Goal:
Identify, in the records below, every line where the string "pixels" appears, and copy each such line.

[START Records for this task]

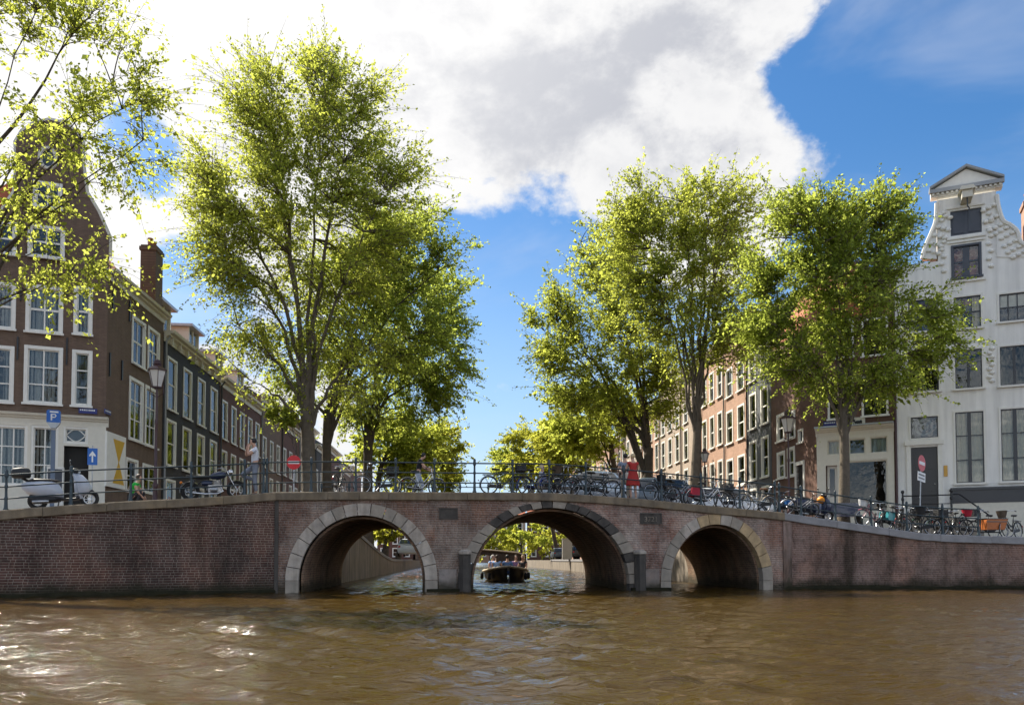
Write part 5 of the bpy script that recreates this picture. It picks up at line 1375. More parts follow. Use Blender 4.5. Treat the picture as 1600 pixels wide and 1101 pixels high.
park('dark bicycle with rear crate left of the man with the white bicycle', 584, .75, True, .15, rear='crate', lean=.1)
park('dark bicycle seen end-on in front of the dark elm trunk', 518, 1.1, False, 1.35, lean=.05)
park('bicycle with pale blue rims beside the seated blond person', 838, .9, False, .5, color=BLUEP, lean=.06)
park('black step-through bicycle right of the seated pair', 893, .7, True, .25, lean=-.08, front='basket')
park('dark bicycle in front of the silver car', 935, .55, False, -.2, lean=.08)
park('bicycle with black front crate left of the woman in red', 957, .9, False, .1, front='crate', lean=-.06, color=SILV)
park('black bicycle with tilted saddle right of the woman in red', 1040, .5, True, .3, lean=.12)
park('silver bicycle leaning right behind a bridge post', 1066, .95, False, -.25, color=SILV, lean=-.14)
park('white bicycle with crimson panniers', 1112, .55, False, .0, color=WHITEP, rear='pannier', lean=-.06)
park('black bicycle half hidden behind the white one with panniers', 1140, 1.1, True, .2, lean=.05)
park('beige bicycle in front of the pale car', 1188, .45, True, -.1, color=BEIGEP, lean=.1, saddle=BROWNL)
park('dark blue bicycle with a bright blue bag near the bridge end', 1222, .9, True, .3, color=DKBLUE, rear='pannier', bagmat=BLUEBAG, lean=-.05)
park('silver bicycle lying low against the first post right of the bridge', 1253, .6, False, .2, color=SILV, lean=.45)
park('pink and black bicycle with pale front basket beside the blue bench', 1374, .5, True, .15, color=paint('dusty_pink', (.35, .12, .16)), front='basket', bagmat=WHITEP, lean=-.07)
park('bicycle with teal panniers on the right wall', 1409, .6, False, .45, rear='pannier', bagmat=TEALP, lean=.08)
park('black bicycle below the tilted no-entry sign', 1446, .6, True, -.2, lean=.05)
park('dark green bicycle with rear crate in front of the stoop', 1470, 1.3, False, .5, color=DKGREEN, rear='crate', lean=.04)
park('black bicycle with a red front bag next to the cargo bicycle', 1502, .5, False, .1, rear='crate', front='basket', bagmat=REDBAG, lean=-.06)
park('dark bicycle cut by the right picture edge', 1598, .7, True, .5, lean=.06, front='basket')
for lb, px, bk, fl, tn, kw in [
    ('black bicycle parked nose-in behind the one with the red bag', 1518, 1.2, False, 1.2, {}), ('dark bicycle parked nose-in left of the cargo bicycle', 1488, 1.1, False, 1.35, dict(rear='crate')),
    ('black bicycle parked nose-in right of the tilted sign', 1458, 1.0, True, 1.1, dict(front='basket', bagmat=CRATE)), ('dark bicycle parked nose-in between the teal panniers and the sign', 1427, 1.0, False, 1.2, {}),
    ('silver bicycle parked nose-in beside the pink one', 1392, 1.0, True, 1.25, dict(color=SILV)), ('black bicycle behind the cargo bicycle box', 1568, 1.3, True, .3, dict(front='crate')),
    ('black bicycle turned across the bridge end behind the blue bag', 1240, 1.3, False, 1.0, {}), ('dark bicycle tangled with the silver one right of the couple', 1052, 1.1, True, .8, dict(front='basket', bagmat=CRATE)),
    ('black bicycle tangled with the white one with panniers', 1092, .9, True, -.35, {}), ('dark bicycle leaning into the beige one', 1164, .8, False, .35, dict(rear='crate', lean=-.15)),
    ('black bicycle tangled left of the black step-through', 872, .5, False, .15, dict(lean=.12)), ('dark bicycle right of the black step-through one', 915, .9, True, -.4, {})]:
    park(lb, px, bk, fl, tn, **kw)
# white bicycle pushed by the man in black
x, y, z = spot(652, 1.5); white_bike = bicycle('white step-through bicycle pushed by the man in black', (x, y, z), road_dir(650), color=WHITEP, step=True, group=None)

def cargo_bike(label, loc, rz):
    t = thing('cargo_bicycle', label, 'cargo bicycle', loc, rz)
    for c in ((-1.0, 0, WR), (1.05, 0, .26)):
        w = put('wheel', BM['wheel'], t, c); put('rim', BM['rim'], w); put('spokes', BM['spokes'], w)
        if c[0] > 0: w.scale = (.75,) * 3
    m = MB(); m.tube([(-1.0, .04, WR), (-.6, 0, .3), (-.15, 0, .2), (.75, 0, .2)], .025, 7); m.tube([(-.55, 0, .3), (-.72, 0, .82)], .02, 7); m.tube([(-.60, 0, .5), (-.1, 0, .85)], .02, 7); m.tube([(-.12, 0, .2), (-.1, 0, 1.0)], .022, 7); m.tube([(.75, 0, .2), (.85, 0, .62)], .02, 6); m.tube([(.85, 0, .62), (1.05, .05, .26)], .014, 6); m.tube([(-.70, 0, .72), (-1.0, .04, WR)], .012, 6)
    m.build('frame', BK, t, smooth=60)
    m = MB(); m.loft([[(x, y, z) for x, z in ((-.05, .30), (.70, .30), (.84, .72), (-.05, .72))] for y in (-.30, .30)]); bx = m.build('cargo_box', ORANGEBOX, t)
    m = MB(); m.bb(-.07, .85, -.32, .32, .722, .75); m.bb(-.06, .82, -.315, -.302, .60, .635); put('box_rim', m.mesh('box_rim', BK), bx)
    m = MB(); m.tube([(-.1, 0, 1.0), (-.1, 0, 1.08)], .015, 6); m.tube([(-.32, -.3, 1.08), (-.15, -.25, 1.1), (-.1, 0, 1.08), (-.15, .25, 1.1), (-.32, .3, 1.08)], .012, 6); m.build('handlebar', CHROME, t, smooth=60)
    s = put('saddle', BM['saddle'], t, (-.44, 0, -.02)); put('rear_rack', BM['rack'], t, (-.45, 0, 0)); put('rear_mudguard', BM['guard_r'], t, (-.45, 0, 0)); put('chain_case', BM['chain_case'], t, (-.45, 0, 0))
x, y, z = spot(1552, .65); cargo_bike('cargo bicycle with a bright orange wooden box on the right wall', (x, y, z), road_dir(1550))

# ------------------------------------------------------------------ scooter and motorcycle
def ring_yz(x, hw, z0, z1, n=12, p=2.4):
    zc_, hh = (z0 + z1) / 2, (z1 - z0) / 2; out = []
    for i in range(n):
        t = 2 * math.pi * i / n; c, s = math.cos(t), math.sin(t)
        out.append((x, hw * math.copysign(abs(c) ** (2 / p), c), zc_ + hh * math.copysign(abs(s) ** (2 / p), s)))
    return out
def fat_wheel(t, c, r, w, name='wheel'):
    m = MB(); m.tube(circ(r - w * .5, 24), w * .55, 8, closed=True); o = put(name, m.mesh(name, RUBBER, 60), t, c)
    m = MB(); m.tube(circ(r - w * 1.1, 24), .02, 6, closed=True); m.lathe([(.05, -.06), (.06, 0), (.05, .06)], n=10, axis='Y')
    for i in range(8):
        a = 2 * math.pi * i / 8; m.tube([(.04 * math.cos(a), 0, .04 * math.sin(a)), ((r - w) * math.cos(a), 0, (r - w) * math.sin(a))], .012, 4)
    put('rim', m.mesh('rim', STEEL, 60), o); return o
SCW = paint('scooter_silver_white', (.50, .53, .60))
def scooter(label, loc, rz, body=SCW, top=True, group=None):
    t = thing('scooter', label, 'scooter', loc, rz, group)
    fat_wheel(t, (-.62, 0, .25), .25, .11); fat_wheel(t, (.66, 0, .25), .25, .10)
    m = MB(); m.loft([ring_yz(x, w, a, b) for x, w, a, b in ((-.98, .06, .60, .74), (-.85, .17, .44, .80), (-.55, .24, .34, .82), (-.25, .24, .32, .80), (-.08, .20, .30, .72), (.02, .12, .28, .5))]); m.build('rear_fairing', body, t, smooth=60)
    m = MB(); m.loft([ring_yz(x, w, a, b) for x, w, a, b in ((-.25, .15, .24, .36), (.0, .17, .22, .30), (.3, .17, .22, .30), (.42, .14, .24, .4))]); m.build('footboard', CRATE, t, smooth=60)
    m = MB(); m.loft([[(x + dx, y, z) for dx, y in ((-.03, -w), (.06, -w * .6), (.10, 0), (.06, w * .6), (-.03, w), (-.05, 0))] for x, z, w in ((.42, .26, .12), (.44, .45, .2), (.40, .70, .21), (.34, .92, .16), (.30, 1.0, .1))]); m.build('leg_shield', body, t, smooth=60)
    m = MB(); m.loft([ring_yz(x, w, a, b) for x, w, a, b in ((.44, .06, .40, .50), (.58, .09, .40, .56), (.75, .09, .38, .52), (.90, .05, .30, .38))]); m.build('front_mudguard', CRATE, t, smooth=60)
    m = MB(); m.loft([ring_yz(x, w, a, b) for x, w, a, b in ((.30, .10, .34, .98), (.42, .20, .30, 1.0), (.54, .21, .34, .93), (.66, .16, .42, .78), (.74, .06, .48, .6))]); m.build('front_cowl', body, t, smooth=60)
    m = MB(); m.loft([ring_yz(x, w, a, b) for x, w, a, b in ((-.8, .12, .2, .42), (-.5, .17, .16, .40), (-.2, .16, .18, .38), (-.05, .1, .2, .34))]); m.build('engine_cover', CRATE, t, smooth=60)
    m = MB(); m.tube([(.62, .07, .27), (.46, .05, .6), (.34, 0, .98)], .025, 7); m.tube([(-.3, 0, .3), (-.62, .06, .25)], .05, 7); m.build('fork_and_swingarm', BK, t, smooth=60)
    m = MB(); m.loft([ring_yz(x, w, a, b) for x, w, a, b in ((-.82, .08, .78, .84), (-.7, .15, .78, .88), (-.35, .16, .77, .86), (-.1, .12, .75, .82), (.0, .05, .73, .77))]); m.build('seat', SADDLE, t, smooth=60)
    m = MB(); m.ell((.33, 0, 1.06), (.13, .14, .09), 12, 8); hc = m.build('handlebar_cowl', BK, t, smooth=60)
    m = MB(); m.tube([(.22, -.34, 1.08), (.3, -.15, 1.08), (.3, .15, 1.08), (.22, .34, 1.08)], .018, 7); put('handlebar', m.mesh('handlebar', GRIP, 60), hc)
    for s in (-1, 1):
        m = MB(); m.tube([(.28, s * .25, 1.1), (.26, s * .33, 1.28)], .008, 5); m.ell((.25, s * .35, 1.31), (.02, .07, .045), 10, 6); put('mirror', m.mesh('mirror', BK, 60), hc)
    m = MB(); m.ell((.44, 0, 1.04), (.05, .08, .06), 10, 6); put('headlamp', m.mesh('headlamp', LENS, 60), hc)
    m = MB(); m.bb(.40, .43, -.12, .12, 1.12, 1.4); 
    if top:
        m = MB(); m.loft([ring_yz(x, w, a, b, 14, 3.2) for x, w, a, b in ((-1.2, .12, .93, 1.12), (-1.15, .19, .90, 1.18), (-.95, .21, .89, 1.2), (-.78, .19, .90, 1.17), (-.74, .12, .94, 1.1))]); tb_ = m.build('top_box', CRATE, t, smooth=60)
        m = MB(); m.tube([(-.95, 0, .9), (-.8, 0, .80)], .04, 6); put('top_box_bracket', m.mesh('top_box_bracket', BK), tb_)
    m = MB(); m.ell((-.62, -.185, .62), (.07, .02, .035), 10, 6); m.build('side_reflector', YEL, t, smooth=60)
    m = MB(); m.lathe([(.05, -.2), (.06, -.1), (.06, .12), (.04, .2)], (0, 0, 0), 10, 'X'); m.build('exhaust', STEEL, t, (-.55, -.16, .22), smooth=60)
    m = MB(); m.tube([(-.1, .1, .24), (-.15, .18, 0)], .015, 5); m.tube([(-.1, -.1, .24), (-.15, -.18, 0)], .015, 5); m.build('centre_stand', BK, t)
    return t
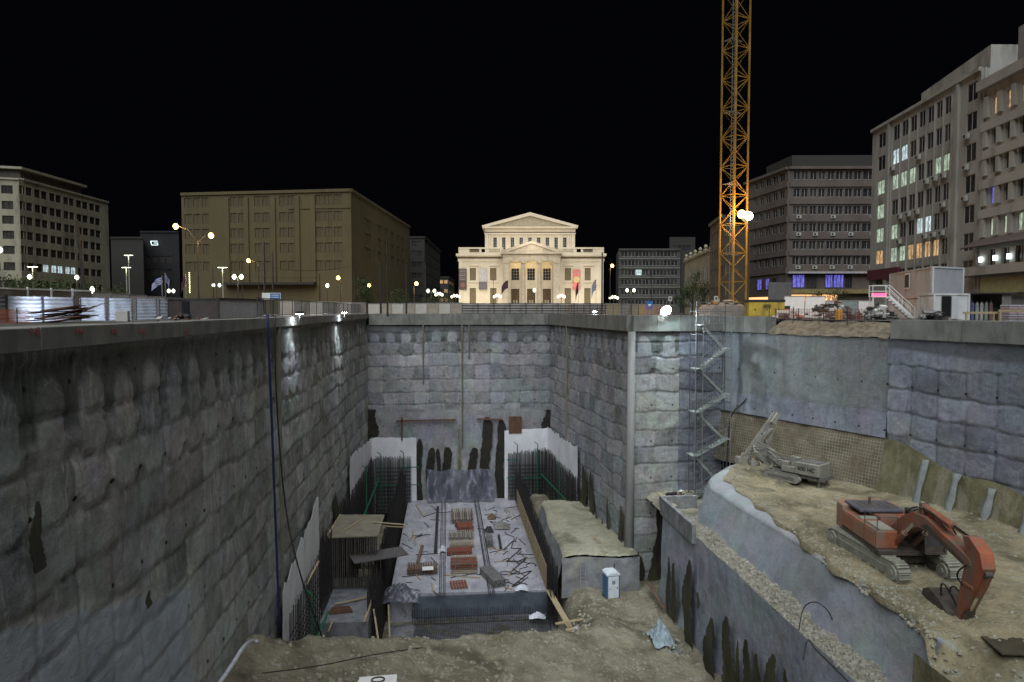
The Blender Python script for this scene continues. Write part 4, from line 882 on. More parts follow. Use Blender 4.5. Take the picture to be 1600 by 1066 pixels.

[END Records for this task]

Output of the task:
Write part 5 of the bpy script that recreates this picture. It picks up at line 1375. More parts follow. Use Blender 4.5. Treat the picture as 1600 pixels wide and 1101 pixels high.
The Blender Python script for this scene continues. Write part 4, from line 882 on. More parts follow. Use Blender 4.5. Take the picture to be 1600 by 1066 pixels.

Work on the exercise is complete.